» GIVEN TASK
Where a line holds "script", copy it.

» GIVEN RECORDS
|---|

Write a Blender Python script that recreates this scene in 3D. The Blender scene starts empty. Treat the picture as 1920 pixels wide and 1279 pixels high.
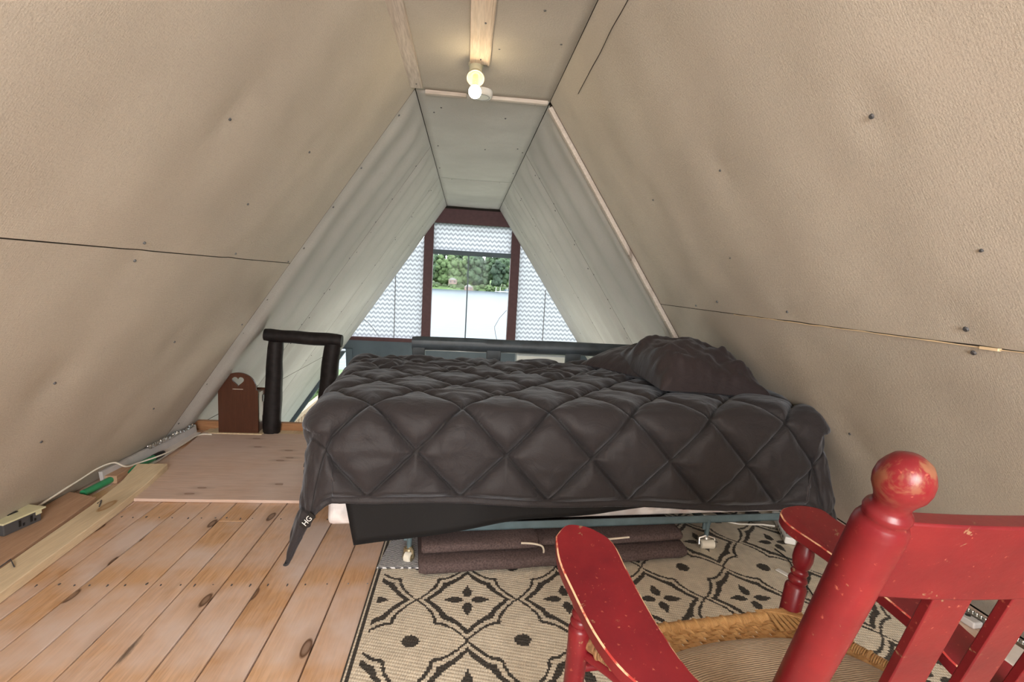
import bpy, math, random
import numpy as np
from mathutils import Vector, Matrix, noise

random.seed(7)
sc = bpy.context.scene
COL = sc.collection

# ------------------------------------------------------------------ camera
CAM = Vector((0.0, 0.0, 1.06))
RIGHT = Vector((0.99433920, -0.09039972, 0.05583414))
UP = Vector((-0.04433932, 0.12451328, 0.99122675))
BACK = Vector((-0.09655872, -0.98809126, 0.11980017))
cam_d = bpy.data.cameras.new('camera')
cam = bpy.data.objects.new('camera', cam_d)
COL.objects.link(cam)
m = Matrix.Identity(4)
for i in range(3):
    m[i][0] = RIGHT[i]; m[i][1] = UP[i]; m[i][2] = BACK[i]; m[i][3] = CAM[i]
cam.matrix_world = m
cam_d.sensor_width = 36.0
cam_d.lens = 930.0 / 1920.0 * 36.0
cam_d.clip_start = 0.05
cam_d.clip_end = 2000
sc.camera = cam

# ------------------------------------------------------------------ world and light
world = bpy.data.worlds.new('overcast_sky')
sc.world = world
world.use_nodes = True
wn = world.node_tree
bg = wn.nodes['Background']
bg.inputs['Color'].default_value = (0.90, 0.95, 1.0, 1)
bg.inputs['Strength'].default_value = 4.2

def area(name, loc, rot, sx, sy, power, color, spread=180):
    d = bpy.data.lights.new(name, 'AREA')
    d.shape = 'RECTANGLE'; d.size = sx; d.size_y = sy
    d.energy = power; d.color = color
    d.spread = math.radians(spread)
    o = bpy.data.objects.new(name, d)
    COL.objects.link(o)
    o.location = loc; o.rotation_euler = rot
    return o
# added fill light, unseen, outside an added opening in the gable behind the camera
area('rear_fill_light', (0.05, -1.78, 1.2), (math.radians(90), 0, 0), 1.3, 1.1, 116, (1.0, 0.95, 0.89))
# daylight from the tall glass gable facing the lake
for _p in (area('lake_window_portal', (0.0, 7.55, 0.9), (math.radians(-90), 0, 0), 3.6, 2.0, 1, (1, 1, 1)),
           area('lower_window_portal', (0.0, 7.55, -1.3), (math.radians(-90), 0, 0), 6.4, 2.1, 1, (1, 1, 1))):
    _p.data.cycles.is_portal = True

# added fill light in the tall room below, unseen, brightens the far walls
_d = bpy.data.lights.new('lower_fill_light', 'POINT'); _d.energy = 66; _d.shadow_soft_size = 0.35; _d.color = (1.0, 0.94, 0.82)
_o = bpy.data.objects.new('lower_fill_light', _d); COL.objects.link(_o); _o.location = (0.05, 5.4, -0.75)

sc.view_settings.view_transform = 'Standard'
sc.view_settings.look = 'None'
sc.view_settings.gamma = 1.0
sc.view_settings.use_curve_mapping = False
sc.view_settings.exposure = 0.15
try:
    sc.cycles.max_bounces = 10
    sc.cycles.diffuse_bounces = 6
    sc.cycles.transparent_max_bounces = 12
    sc.cycles.caustics_reflective = False
    sc.cycles.caustics_refractive = False
    sc.cycles.sample_clamp_indirect = 4.0
    sc.cycles.use_denoising = True
except Exception:
    pass

# ------------------------------------------------------------------ material helpers
class NT:
    def __init__(s, name):
        s.m = bpy.data.materials.new(name)
        s.m.use_nodes = True
        s.t = s.m.node_tree
        s.b = s.t.nodes['Principled BSDF']
        s.out = s.t.nodes['Material Output']
    def n(s, typ, **kw):
        nd = s.t.nodes.new(typ)
        for k, v in kw.items():
            setattr(nd, k, v)
        return nd
    def l(s, a, b):
        s.t.links.new(a, b)
    def set(s, **kw):
        for k, v in kw.items():
            s.b.inputs[k.replace('_', ' ')].default_value = v
    def obj(s, scale=(1, 1, 1), rand=False, rot=(0, 0, 0)):
        tc = s.n('ShaderNodeTexCoord')
        mp = s.n('ShaderNodeMapping')
        mp.inputs['Scale'].default_value = scale
        mp.inputs['Rotation'].default_value = rot
        s.l(tc.outputs['Object'], mp.inputs['Vector'])
        if rand:
            oi = s.n('ShaderNodeObjectInfo')
            mu = s.n('ShaderNodeMath', operation='MULTIPLY'); mu.inputs[1].default_value = 37.0
            s.l(oi.outputs['Random'], mu.inputs[0])
            cb = s.n('ShaderNodeCombineXYZ')
            for i in range(3): s.l(mu.outputs[0], cb.inputs[i])
            s.l(cb.outputs[0], mp.inputs['Location'])
        return mp.outputs[0]
    def noise(s, vec, scale, detail=4, rough=0.5, dist=0.0):
        nd = s.n('ShaderNodeTexNoise')
        nd.inputs['Scale'].default_value = scale
        nd.inputs['Detail'].default_value = detail
        nd.inputs['Roughness'].default_value = rough
        nd.inputs['Distortion'].default_value = dist
        s.l(vec, nd.inputs['Vector'])
        return nd.outputs['Fac']
    def ramp(s, fac, stops):
        nd = s.n('ShaderNodeValToRGB')
        cr = nd.color_ramp
        while len(cr.elements) < len(stops): cr.elements.new(0.5)
        for e, (p, c) in zip(cr.elements, stops):
            e.position = p
            e.color = (c[0], c[1], c[2], 1) if hasattr(c, '__len__') else (c, c, c, 1)
        s.l(fac, nd.inputs[0])
        return nd.outputs[0]
    def mix(s, fac, a, b, mode='MIX'):
        nd = s.n('ShaderNodeMix', data_type='RGBA', blend_type=mode)
        for sock, v in ((nd.inputs[0], fac), (nd.inputs[6], a), (nd.inputs[7], b)):
            if isinstance(v, (int, float)): sock.default_value = v
            elif isinstance(v, tuple): sock.default_value = (v[0], v[1], v[2], 1)
            else: s.l(v, sock)
        return nd.outputs[2]
    def math(s, op, a, b=0.0, clamp=False):
        nd = s.n('ShaderNodeMath', operation=op, use_clamp=clamp)
        for i, v in enumerate((a, b)):
            if isinstance(v, (int, float)): nd.inputs[i].default_value = v
            else: s.l(v, nd.inputs[i])
        return nd.outputs[0]
    def bump(s, h, strength=0.3, dist=0.01, prev=None):
        nd = s.n('ShaderNodeBump')
        nd.inputs['Strength'].default_value = strength
        nd.inputs['Distance'].default_value = dist
        s.l(h, nd.inputs['Height'])
        if prev is not None: s.l(prev, nd.inputs['Normal'])
        s.l(nd.outputs[0], s.b.inputs['Normal'])
        return nd.outputs[0]
    def col(s, c):
        if isinstance(c, tuple): s.b.inputs['Base Color'].default_value = (c[0], c[1], c[2], 1)
        else: s.l(c, s.b.inputs['Base Color'])

def plain(name, c, rough=0.6, metal=0.0, var=0.12, scale=20, bump=0.0, spec=0.5):
    k = NT(name)
    v = k.obj()
    f = k.noise(v, scale, 5)
    lo = tuple(max(0, x * (1 - var)) for x in c); hi = tuple(min(1, x * (1 + var)) for x in c)
    k.col(k.ramp(f, [(0.3, lo), (0.7, hi)]))
    k.set(Roughness=rough, Metallic=metal)
    k.b.inputs['Specular IOR Level'].default_value = spec
    if bump: k.bump(f, bump, 0.004)
    return k.m

def fibreboard(name, c):
    k = NT(name)
    v = k.obj()
    big = k.noise(v, 1.3, 3)
    mid = k.noise(v, 9, 5, 0.6)
    fine = k.noise(v, 210, 4, 0.7)
    a = tuple(x * 0.90 for x in c); b = tuple(min(1, x * 1.07) for x in c)
    base = k.ramp(big, [(0.35, a), (0.65, b)])
    base = k.mix(k.ramp(mid, [(0.45, 0.0), (0.8, 0.35)]), base, tuple(x * 0.86 for x in c))
    base = k.mix(k.ramp(fine, [(0.30, 0.32), (0.55, 0.0)]), base, tuple(x * 0.55 for x in c))
    k.col(base)
    k.set(Roughness=0.9)
    k.b.inputs['Specular IOR Level'].default_value = 0.15
    w1 = k.n('ShaderNodeTexWave', wave_type='BANDS', bands_direction='Y')
    w1.inputs['Scale'].default_value = 55; w1.inputs['Distortion'].default_value = 1.2
    w1.inputs['Detail'].default_value = 1
    w2 = k.n('ShaderNodeTexWave', wave_type='BANDS', bands_direction='Z')
    w2.inputs['Scale'].default_value = 55; w2.inputs['Distortion'].default_value = 1.2
    w2.inputs['Detail'].default_value = 1
    k.l(v, w1.inputs['Vector']); k.l(v, w2.inputs['Vector'])
    h = k.math('ADD', k.math('MULTIPLY', w1.outputs['Fac'], 0.12), k.math('MULTIPLY', w2.outputs['Fac'], 0.12))
    h = k.math('ADD', h, k.math('MULTIPLY', k.noise(v, 130, 6, 0.8), 2.6))
    k.bump(h, 0.55, 0.0035)
    return k.m

def wood(name, c1, c2, knot=(0.10, 0.045, 0.02), axis=1, rough=0.45, knots=True, white=0.0, ks=1.0, spec=0.4, coat=0.0, stain=False):
    """Grain runs along the given axis of the object."""
    k = NT(name)
    g = [1.0, 1.0, 1.0]; g[axis] = 0.07
    v = k.obj(tuple(g), rand=True)
    warp = k.noise(v, 3.0, 3)
    streak = k.noise(v, 22, 6, 0.62, 1.2)
    fine = k.noise(v, 160, 3, 0.6)
    base = k.ramp(streak, [(0.28, c1), (0.5, tuple((a + b) / 2 for a, b in zip(c1, c2))), (0.72, c2)])
    base = k.mix(k.ramp(warp, [(0.35, 0.0), (0.7, 0.45)]), base, tuple(x * 0.8 for x in c1))
    base = k.mix(k.ramp(fine, [(0.38, 0.42), (0.6, 0.0)]), base, tuple(x * 0.55 for x in c1))
    oi = k.n('ShaderNodeObjectInfo')
    base = k.mix(k.math('MULTIPLY', oi.outputs['Random'], 0.45), base, tuple(min(1, x * 1.12) for x in c2))
    if white:
        big = k.noise(k.obj(), 2.4, 4, 0.6)
        base = k.mix(k.math('MULTIPLY', k.ramp(big, [(0.42, 0.0), (0.62, 1.0)]), white), base, (0.68, 0.57, 0.53))
    if knots:
        kv = [5.5 * ks] * 3; kv[axis] = 1.9 * ks
        vo = k.n('ShaderNodeTexVoronoi', voronoi_dimensions='2D'); vo.inputs['Scale'].default_value = 1.0
        vv = k.obj(tuple(kv), rand=True)
        k.l(vv, vo.inputs['Vector'])
        gate = k.n('ShaderNodeSeparateColor'); k.l(vo.outputs['Color'], gate.inputs[0])
        on = k.math('GREATER_THAN', gate.outputs[0], 0.55)
        d = k.math('ADD', vo.outputs['Distance'], k.math('MULTIPLY', k.noise(vv, 4, 2), 0.05))
        core = k.math('MULTIPLY', k.ramp(d, [(0.0, 0.45), (0.06, 0.6), (0.085, 1.0), (0.105, 0.0)]), on)
        halo = k.math('MULTIPLY', k.ramp(d, [(0.12, 0.35), (0.26, 0.0)]), on)
        base = k.mix(halo, base, tuple(x * 0.55 for x in c1))
        base = k.mix(core, base, knot)
    if stain:  # one burnt, ragged stain in the boards
        ge = k.n('ShaderNodeNewGeometry'); mp = k.n('ShaderNodeMapping')
        mp.vector_type = 'TEXTURE'
        mp.inputs['Location'].default_value = (-.872, 1.32, 0); mp.inputs['Scale'].default_value = (.022, .13, 1)
        k.l(ge.outputs['Position'], mp.inputs['Vector'])
        ln = k.n('ShaderNodeVectorMath', operation='LENGTH'); k.l(mp.outputs[0], ln.inputs[0])
        q = k.math('ADD', ln.outputs['Value'], k.math('MULTIPLY', k.noise(k.obj((1, .15, 1)), 60, 4, 0.7), 1.1))
        base = k.mix(k.ramp(q, [(0.75, 0.8), (1.0, 0.0)]), base, (0.10, 0.075, 0.06))
    k.col(base)
    k.set(Roughness=rough)
    k.b.inputs['Specular IOR Level'].default_value = spec
    k.b.inputs['Coat Weight'].default_value = coat
    k.b.inputs['Coat Roughness'].default_value = 0.25
    k.bump(k.math('ADD', k.math('MULTIPLY', streak, 0.6), fine), 0.12, 0.002)
    return k.m

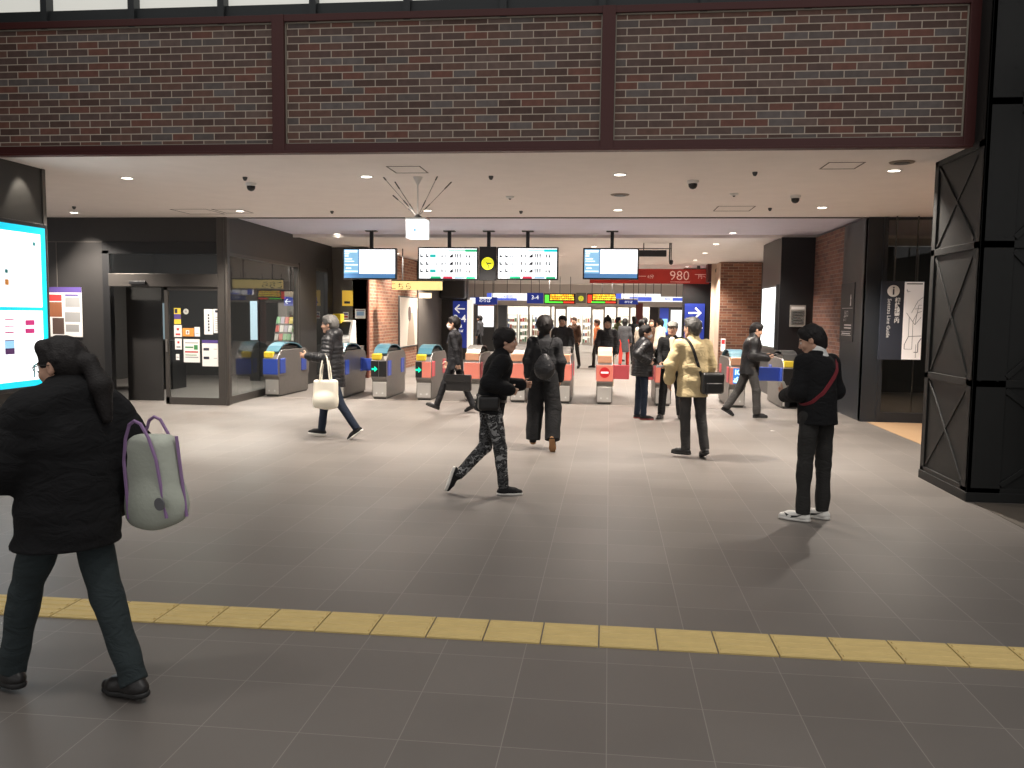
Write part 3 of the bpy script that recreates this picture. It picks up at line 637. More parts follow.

|---|

» WORKED ANSWER
Write a Blender Python script that recreates this scene in 3D. The Blender scene starts empty. Treat the picture as 1920 pixels wide and 1279 pixels high.
Write part 3 of the bpy script that recreates this picture. It picks up at line 637. More parts follow.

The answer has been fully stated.